**WORK TO COMPLETE:**
Extract the first line through the line containing "its lower edge" from the listing below, exactly as written.

**SUPPLIED DATA:**
## begin
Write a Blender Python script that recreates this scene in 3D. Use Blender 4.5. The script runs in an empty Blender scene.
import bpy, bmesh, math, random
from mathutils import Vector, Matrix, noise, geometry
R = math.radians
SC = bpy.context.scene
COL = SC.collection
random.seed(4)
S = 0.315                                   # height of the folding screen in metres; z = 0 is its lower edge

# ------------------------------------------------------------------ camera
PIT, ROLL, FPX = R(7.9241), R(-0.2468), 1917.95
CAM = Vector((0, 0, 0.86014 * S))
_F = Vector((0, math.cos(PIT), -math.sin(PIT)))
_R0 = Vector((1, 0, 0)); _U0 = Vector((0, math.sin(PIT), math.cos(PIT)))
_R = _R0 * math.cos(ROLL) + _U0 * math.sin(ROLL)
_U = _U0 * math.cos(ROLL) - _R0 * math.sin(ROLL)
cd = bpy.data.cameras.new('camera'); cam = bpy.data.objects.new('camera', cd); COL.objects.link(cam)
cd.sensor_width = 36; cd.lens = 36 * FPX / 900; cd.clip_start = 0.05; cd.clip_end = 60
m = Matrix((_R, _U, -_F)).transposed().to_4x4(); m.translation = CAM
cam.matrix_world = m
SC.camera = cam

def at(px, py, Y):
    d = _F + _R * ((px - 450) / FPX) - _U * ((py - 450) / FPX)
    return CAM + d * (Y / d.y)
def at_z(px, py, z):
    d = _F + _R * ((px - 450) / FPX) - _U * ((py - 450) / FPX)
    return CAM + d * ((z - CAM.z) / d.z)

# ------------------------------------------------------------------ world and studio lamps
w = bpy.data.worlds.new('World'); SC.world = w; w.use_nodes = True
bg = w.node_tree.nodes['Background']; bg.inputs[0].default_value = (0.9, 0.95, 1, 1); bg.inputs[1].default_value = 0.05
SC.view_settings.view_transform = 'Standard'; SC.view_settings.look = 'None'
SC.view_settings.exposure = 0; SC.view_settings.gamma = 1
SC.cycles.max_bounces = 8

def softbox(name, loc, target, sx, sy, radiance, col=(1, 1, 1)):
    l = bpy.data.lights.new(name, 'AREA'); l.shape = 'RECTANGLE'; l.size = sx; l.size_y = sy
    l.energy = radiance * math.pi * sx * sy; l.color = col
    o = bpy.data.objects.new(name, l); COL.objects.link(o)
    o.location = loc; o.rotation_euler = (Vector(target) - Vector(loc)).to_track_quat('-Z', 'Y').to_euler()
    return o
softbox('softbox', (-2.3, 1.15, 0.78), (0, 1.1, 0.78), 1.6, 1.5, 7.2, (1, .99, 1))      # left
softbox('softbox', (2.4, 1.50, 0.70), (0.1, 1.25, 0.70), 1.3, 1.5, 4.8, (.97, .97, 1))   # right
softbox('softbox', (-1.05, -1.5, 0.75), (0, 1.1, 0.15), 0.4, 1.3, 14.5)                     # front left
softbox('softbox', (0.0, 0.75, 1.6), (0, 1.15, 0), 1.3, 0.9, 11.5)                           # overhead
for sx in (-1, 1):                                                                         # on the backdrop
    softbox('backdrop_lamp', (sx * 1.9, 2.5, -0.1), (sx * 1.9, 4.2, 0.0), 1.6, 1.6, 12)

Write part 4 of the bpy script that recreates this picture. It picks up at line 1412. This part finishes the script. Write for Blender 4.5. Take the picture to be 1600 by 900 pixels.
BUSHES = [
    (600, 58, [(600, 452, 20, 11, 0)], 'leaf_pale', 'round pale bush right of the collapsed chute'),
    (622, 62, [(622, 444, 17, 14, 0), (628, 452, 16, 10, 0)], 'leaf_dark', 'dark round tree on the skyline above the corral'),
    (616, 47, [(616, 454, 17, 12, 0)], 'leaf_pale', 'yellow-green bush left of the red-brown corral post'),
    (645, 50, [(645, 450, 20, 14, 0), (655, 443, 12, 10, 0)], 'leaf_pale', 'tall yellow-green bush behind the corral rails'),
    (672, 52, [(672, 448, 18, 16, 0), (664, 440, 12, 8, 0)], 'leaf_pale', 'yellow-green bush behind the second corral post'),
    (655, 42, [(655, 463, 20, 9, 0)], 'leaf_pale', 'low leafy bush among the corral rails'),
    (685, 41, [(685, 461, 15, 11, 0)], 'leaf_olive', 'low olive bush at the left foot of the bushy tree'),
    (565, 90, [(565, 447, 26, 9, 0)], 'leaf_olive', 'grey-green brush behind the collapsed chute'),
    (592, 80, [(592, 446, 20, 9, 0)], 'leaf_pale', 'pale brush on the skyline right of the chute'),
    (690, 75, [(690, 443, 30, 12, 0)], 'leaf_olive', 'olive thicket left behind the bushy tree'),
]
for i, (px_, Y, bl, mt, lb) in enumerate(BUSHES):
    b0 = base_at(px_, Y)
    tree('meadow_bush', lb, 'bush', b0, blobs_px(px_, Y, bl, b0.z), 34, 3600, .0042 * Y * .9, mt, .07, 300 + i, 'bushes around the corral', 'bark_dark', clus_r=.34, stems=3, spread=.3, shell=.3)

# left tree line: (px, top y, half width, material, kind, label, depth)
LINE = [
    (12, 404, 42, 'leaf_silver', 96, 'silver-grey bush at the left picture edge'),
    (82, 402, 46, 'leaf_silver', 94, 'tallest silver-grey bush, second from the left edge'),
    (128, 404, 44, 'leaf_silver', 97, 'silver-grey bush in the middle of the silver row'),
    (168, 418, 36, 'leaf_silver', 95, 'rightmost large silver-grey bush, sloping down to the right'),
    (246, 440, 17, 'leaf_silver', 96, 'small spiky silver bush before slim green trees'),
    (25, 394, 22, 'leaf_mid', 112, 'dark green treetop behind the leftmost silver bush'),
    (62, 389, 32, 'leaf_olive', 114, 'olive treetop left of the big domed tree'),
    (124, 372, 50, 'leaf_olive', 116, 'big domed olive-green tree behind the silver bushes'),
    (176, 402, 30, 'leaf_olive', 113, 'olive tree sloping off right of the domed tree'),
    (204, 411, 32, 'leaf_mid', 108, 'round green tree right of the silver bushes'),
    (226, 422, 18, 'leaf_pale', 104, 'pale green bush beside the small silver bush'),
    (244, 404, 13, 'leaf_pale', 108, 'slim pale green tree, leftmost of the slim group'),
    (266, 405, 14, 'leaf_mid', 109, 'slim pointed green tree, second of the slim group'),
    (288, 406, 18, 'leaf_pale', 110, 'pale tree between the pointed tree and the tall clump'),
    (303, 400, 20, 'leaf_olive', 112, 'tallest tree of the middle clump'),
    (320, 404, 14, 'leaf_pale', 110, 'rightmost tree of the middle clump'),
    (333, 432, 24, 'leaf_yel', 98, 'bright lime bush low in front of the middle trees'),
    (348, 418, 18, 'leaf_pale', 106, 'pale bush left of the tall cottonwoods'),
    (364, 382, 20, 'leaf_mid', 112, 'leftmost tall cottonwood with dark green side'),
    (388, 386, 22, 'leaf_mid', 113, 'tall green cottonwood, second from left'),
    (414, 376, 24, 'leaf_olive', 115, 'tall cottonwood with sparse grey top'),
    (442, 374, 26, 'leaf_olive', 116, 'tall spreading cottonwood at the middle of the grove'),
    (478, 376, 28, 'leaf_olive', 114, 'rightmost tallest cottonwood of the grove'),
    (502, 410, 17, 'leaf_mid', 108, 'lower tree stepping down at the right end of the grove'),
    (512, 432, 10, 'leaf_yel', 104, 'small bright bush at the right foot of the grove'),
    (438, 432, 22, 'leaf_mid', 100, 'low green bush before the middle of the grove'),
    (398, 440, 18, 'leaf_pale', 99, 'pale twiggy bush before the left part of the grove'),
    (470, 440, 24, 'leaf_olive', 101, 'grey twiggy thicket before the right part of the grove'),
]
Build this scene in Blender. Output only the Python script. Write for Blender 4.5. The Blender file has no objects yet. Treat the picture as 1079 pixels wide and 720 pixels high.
## end
**COMPLETED EXERCISE:**
Write a Blender Python script that recreates this scene in 3D. Use Blender 4.5. The script runs in an empty Blender scene.
import bpy, bmesh, math, random
from mathutils import Vector, Matrix, noise, geometry
R = math.radians
SC = bpy.context.scene
COL = SC.collection
random.seed(4)
S = 0.315                                   # height of the folding screen in metres; z = 0 is its lower edge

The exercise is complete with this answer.